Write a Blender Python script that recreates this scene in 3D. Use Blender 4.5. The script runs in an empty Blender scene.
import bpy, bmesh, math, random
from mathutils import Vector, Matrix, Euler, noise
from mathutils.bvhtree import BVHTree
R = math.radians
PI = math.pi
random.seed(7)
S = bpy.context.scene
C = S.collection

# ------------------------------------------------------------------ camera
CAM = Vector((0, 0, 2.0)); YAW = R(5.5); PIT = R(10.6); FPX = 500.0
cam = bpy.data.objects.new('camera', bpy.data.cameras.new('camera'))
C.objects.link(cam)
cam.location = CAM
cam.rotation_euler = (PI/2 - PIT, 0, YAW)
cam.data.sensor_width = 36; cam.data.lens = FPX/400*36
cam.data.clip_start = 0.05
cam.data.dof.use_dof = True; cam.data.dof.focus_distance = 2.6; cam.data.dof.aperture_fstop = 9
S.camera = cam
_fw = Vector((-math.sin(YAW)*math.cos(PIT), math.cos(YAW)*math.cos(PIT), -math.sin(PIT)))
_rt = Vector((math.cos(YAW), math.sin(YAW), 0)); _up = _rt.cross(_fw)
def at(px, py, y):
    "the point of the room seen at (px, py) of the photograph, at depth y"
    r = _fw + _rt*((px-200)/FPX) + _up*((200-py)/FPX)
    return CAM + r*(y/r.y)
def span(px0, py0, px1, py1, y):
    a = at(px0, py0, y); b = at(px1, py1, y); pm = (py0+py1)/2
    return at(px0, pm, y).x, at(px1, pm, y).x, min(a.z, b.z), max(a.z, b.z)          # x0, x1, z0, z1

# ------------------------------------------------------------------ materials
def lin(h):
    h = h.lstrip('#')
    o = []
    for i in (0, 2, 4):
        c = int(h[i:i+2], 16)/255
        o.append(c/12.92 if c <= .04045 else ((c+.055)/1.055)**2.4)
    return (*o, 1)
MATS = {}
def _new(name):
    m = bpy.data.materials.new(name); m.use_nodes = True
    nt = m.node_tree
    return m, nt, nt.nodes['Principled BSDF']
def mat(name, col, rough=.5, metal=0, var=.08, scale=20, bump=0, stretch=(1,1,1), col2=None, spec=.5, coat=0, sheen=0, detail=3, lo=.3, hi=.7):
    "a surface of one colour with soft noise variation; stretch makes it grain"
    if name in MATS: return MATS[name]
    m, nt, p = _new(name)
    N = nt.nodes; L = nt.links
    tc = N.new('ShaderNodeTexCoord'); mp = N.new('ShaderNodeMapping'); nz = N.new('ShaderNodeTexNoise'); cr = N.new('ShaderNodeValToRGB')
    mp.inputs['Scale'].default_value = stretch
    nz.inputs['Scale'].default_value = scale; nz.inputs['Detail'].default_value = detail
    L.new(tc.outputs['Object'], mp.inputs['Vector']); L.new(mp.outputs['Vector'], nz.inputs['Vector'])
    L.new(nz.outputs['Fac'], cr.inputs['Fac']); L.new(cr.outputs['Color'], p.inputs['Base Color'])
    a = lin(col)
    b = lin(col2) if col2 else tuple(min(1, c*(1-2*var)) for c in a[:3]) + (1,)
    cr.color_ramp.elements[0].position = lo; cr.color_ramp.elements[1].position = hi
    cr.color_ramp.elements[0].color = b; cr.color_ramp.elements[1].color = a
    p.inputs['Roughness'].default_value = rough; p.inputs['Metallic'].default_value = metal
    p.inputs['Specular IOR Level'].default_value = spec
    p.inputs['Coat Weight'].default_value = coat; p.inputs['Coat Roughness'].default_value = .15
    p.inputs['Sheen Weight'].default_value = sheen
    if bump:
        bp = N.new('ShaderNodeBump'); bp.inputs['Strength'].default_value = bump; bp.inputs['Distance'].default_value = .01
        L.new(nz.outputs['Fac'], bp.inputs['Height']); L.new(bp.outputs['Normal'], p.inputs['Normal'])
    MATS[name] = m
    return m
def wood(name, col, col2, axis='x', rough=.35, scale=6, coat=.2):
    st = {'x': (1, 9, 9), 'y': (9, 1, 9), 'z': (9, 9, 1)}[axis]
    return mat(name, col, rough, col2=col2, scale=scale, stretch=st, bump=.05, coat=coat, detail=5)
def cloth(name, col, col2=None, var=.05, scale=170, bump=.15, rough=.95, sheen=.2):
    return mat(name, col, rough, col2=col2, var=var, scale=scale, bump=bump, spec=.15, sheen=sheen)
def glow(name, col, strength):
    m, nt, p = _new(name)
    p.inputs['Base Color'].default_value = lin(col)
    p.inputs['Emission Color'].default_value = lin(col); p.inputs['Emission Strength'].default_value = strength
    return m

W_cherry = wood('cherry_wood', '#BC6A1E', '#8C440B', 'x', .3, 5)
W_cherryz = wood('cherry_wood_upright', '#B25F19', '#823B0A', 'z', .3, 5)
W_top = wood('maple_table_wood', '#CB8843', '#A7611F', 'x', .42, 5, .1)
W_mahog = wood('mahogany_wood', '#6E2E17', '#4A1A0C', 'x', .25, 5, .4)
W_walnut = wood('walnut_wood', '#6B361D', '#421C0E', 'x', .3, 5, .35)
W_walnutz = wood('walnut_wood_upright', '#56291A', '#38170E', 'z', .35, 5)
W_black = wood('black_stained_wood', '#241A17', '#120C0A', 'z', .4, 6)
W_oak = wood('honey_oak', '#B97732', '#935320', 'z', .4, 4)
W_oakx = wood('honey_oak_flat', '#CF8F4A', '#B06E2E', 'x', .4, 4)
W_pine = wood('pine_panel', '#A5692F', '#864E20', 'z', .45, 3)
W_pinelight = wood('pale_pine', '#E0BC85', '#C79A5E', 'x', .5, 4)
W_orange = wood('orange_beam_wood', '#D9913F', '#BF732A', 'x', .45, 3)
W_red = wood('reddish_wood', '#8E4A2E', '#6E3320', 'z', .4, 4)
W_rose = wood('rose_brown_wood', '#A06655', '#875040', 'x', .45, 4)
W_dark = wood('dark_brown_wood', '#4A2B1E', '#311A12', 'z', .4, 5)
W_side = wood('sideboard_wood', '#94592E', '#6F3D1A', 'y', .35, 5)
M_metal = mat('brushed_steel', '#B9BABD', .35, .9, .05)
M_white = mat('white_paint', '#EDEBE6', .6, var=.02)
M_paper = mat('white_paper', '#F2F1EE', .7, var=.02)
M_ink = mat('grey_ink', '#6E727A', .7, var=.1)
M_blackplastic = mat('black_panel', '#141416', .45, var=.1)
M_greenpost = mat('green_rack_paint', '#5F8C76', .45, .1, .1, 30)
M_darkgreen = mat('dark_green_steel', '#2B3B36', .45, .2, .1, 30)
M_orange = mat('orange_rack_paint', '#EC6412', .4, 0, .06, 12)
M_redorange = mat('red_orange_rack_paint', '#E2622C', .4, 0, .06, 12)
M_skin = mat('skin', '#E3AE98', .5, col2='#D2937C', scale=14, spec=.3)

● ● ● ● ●

- Exercise
Go back to the data above and please quote exactly, and only, the lines from the line with "mat('dark_green_steel', '#2B3B36', .45, .2, .1, 30)" through its last line.

- Worked solution
M_darkgreen = mat('dark_green_steel', '#2B3B36', .45, .2, .1, 30)
M_orange = mat('orange_rack_paint', '#EC6412', .4, 0, .06, 12)
M_redorange = mat('red_orange_rack_paint', '#E2622C', .4, 0, .06, 12)
M_skin = mat('skin', '#E3AE98', .5, col2='#D2937C', scale=14, spec=.3)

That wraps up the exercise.